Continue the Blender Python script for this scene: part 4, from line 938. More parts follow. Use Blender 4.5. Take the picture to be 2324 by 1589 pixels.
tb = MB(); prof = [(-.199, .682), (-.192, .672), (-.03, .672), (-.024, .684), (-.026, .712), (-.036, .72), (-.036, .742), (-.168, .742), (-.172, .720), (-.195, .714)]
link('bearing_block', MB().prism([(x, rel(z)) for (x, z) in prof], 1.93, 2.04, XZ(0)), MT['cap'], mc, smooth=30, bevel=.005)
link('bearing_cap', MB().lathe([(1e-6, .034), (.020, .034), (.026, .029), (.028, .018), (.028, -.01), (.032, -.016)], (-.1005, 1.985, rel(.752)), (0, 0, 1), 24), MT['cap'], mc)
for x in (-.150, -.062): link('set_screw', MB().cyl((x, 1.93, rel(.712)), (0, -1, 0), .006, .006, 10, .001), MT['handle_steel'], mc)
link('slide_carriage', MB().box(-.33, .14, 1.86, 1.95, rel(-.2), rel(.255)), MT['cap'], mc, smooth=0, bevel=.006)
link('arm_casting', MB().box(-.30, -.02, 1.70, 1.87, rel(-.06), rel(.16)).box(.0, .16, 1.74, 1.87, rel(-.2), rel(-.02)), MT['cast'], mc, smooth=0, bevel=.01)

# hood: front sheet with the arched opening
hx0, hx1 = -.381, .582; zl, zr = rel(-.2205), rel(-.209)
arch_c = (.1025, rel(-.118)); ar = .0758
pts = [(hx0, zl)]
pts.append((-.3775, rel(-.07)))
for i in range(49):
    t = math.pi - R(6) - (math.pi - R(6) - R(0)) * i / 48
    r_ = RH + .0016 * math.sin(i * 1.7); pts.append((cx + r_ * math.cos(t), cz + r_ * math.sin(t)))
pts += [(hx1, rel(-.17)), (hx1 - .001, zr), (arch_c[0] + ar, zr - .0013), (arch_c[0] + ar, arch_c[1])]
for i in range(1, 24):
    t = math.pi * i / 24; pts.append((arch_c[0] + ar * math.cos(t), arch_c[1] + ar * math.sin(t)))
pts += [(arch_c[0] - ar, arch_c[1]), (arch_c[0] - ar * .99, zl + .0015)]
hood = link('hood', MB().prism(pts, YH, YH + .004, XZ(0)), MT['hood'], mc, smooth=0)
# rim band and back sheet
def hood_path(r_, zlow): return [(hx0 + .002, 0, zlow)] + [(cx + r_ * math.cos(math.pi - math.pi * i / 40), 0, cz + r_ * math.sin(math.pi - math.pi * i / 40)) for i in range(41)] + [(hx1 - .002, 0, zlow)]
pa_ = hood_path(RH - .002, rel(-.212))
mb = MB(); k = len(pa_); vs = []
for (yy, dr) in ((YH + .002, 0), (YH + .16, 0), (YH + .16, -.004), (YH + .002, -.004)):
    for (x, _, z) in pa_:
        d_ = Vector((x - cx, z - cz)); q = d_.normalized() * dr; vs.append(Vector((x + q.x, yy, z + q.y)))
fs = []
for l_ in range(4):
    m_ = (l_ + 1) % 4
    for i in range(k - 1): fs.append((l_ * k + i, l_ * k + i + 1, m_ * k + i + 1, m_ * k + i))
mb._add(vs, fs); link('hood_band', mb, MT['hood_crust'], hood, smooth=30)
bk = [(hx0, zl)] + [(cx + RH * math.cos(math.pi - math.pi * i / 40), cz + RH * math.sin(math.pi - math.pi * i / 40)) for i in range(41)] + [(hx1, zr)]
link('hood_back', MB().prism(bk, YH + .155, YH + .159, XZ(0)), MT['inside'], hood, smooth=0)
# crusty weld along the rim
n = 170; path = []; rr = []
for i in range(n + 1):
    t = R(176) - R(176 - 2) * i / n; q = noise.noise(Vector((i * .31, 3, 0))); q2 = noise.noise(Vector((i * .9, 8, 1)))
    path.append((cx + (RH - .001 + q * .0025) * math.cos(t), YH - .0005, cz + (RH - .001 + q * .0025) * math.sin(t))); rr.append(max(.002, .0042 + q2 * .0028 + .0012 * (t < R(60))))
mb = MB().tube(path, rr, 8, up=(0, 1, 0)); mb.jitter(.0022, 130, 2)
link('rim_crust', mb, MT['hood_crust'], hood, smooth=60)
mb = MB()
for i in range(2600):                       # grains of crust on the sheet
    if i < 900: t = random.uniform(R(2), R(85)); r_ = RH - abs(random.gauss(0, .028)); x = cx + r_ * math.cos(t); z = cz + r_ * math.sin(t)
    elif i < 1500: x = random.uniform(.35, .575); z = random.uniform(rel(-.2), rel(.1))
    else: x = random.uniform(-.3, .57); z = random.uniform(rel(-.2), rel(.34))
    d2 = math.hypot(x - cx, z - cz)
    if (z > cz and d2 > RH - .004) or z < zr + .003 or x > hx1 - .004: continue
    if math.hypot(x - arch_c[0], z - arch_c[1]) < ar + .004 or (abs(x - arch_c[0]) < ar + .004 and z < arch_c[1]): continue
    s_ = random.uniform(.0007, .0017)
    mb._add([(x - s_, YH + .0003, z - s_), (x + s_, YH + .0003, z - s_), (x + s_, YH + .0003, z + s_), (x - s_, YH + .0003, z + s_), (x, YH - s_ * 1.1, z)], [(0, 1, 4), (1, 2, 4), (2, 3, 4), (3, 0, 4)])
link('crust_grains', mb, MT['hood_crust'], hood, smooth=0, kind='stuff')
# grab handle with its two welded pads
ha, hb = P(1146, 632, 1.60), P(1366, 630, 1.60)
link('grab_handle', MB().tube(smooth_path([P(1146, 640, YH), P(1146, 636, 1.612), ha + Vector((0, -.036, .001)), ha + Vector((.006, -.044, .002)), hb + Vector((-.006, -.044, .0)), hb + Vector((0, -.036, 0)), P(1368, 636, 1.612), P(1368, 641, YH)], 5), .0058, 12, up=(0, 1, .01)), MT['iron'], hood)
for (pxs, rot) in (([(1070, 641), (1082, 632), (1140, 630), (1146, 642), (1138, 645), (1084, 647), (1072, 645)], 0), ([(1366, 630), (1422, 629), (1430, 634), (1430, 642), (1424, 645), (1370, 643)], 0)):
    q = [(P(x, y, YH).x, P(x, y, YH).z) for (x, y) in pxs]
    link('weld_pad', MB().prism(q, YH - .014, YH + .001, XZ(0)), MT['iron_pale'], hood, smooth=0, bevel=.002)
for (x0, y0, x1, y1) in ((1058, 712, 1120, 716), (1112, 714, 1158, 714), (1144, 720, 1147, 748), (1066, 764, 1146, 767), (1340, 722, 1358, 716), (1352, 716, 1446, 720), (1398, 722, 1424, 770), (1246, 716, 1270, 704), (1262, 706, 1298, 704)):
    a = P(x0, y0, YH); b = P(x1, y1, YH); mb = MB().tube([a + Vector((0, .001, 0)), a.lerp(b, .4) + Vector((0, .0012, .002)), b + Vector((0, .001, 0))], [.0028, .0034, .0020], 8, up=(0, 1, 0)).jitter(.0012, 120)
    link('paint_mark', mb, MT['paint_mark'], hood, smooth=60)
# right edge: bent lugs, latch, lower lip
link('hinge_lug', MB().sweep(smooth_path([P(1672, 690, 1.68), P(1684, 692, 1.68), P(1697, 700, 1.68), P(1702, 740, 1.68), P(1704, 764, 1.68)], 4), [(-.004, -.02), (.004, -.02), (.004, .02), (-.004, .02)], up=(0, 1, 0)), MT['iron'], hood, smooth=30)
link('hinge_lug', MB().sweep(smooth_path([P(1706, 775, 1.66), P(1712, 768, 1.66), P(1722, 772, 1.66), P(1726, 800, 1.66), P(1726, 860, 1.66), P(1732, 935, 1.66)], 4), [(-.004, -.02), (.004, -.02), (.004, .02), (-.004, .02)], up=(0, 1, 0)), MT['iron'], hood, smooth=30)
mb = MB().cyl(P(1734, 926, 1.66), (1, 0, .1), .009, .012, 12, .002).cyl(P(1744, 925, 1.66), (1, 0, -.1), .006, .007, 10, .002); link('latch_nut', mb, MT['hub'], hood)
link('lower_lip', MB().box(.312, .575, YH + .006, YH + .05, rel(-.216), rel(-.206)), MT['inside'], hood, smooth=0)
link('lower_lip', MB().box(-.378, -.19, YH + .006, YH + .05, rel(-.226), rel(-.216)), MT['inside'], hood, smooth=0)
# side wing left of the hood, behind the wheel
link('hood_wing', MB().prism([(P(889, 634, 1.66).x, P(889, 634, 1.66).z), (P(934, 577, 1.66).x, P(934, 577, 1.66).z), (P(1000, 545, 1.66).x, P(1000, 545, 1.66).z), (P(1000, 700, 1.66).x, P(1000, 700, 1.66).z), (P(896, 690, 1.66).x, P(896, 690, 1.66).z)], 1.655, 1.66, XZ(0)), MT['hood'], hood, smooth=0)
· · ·
Written instruction | Emit, unaltered, the lines from the top of the listing down through the line that holds "mc, smooth=0, bevel=.01)"; emit nothing else.

Written solution |
Continue the Blender Python script for this scene: part 4, from line 938. More parts follow. Use Blender 4.5. Take the picture to be 2324 by 1589 pixels.
tb = MB(); prof = [(-.199, .682), (-.192, .672), (-.03, .672), (-.024, .684), (-.026, .712), (-.036, .72), (-.036, .742), (-.168, .742), (-.172, .720), (-.195, .714)]
link('bearing_block', MB().prism([(x, rel(z)) for (x, z) in prof], 1.93, 2.04, XZ(0)), MT['cap'], mc, smooth=30, bevel=.005)
link('bearing_cap', MB().lathe([(1e-6, .034), (.020, .034), (.026, .029), (.028, .018), (.028, -.01), (.032, -.016)], (-.1005, 1.985, rel(.752)), (0, 0, 1), 24), MT['cap'], mc)
for x in (-.150, -.062): link('set_screw', MB().cyl((x, 1.93, rel(.712)), (0, -1, 0), .006, .006, 10, .001), MT['handle_steel'], mc)
link('slide_carriage', MB().box(-.33, .14, 1.86, 1.95, rel(-.2), rel(.255)), MT['cap'], mc, smooth=0, bevel=.006)
link('arm_casting', MB().box(-.30, -.02, 1.70, 1.87, rel(-.06), rel(.16)).box(.0, .16, 1.74, 1.87, rel(-.2), rel(-.02)), MT['cast'], mc, smooth=0, bevel=.01)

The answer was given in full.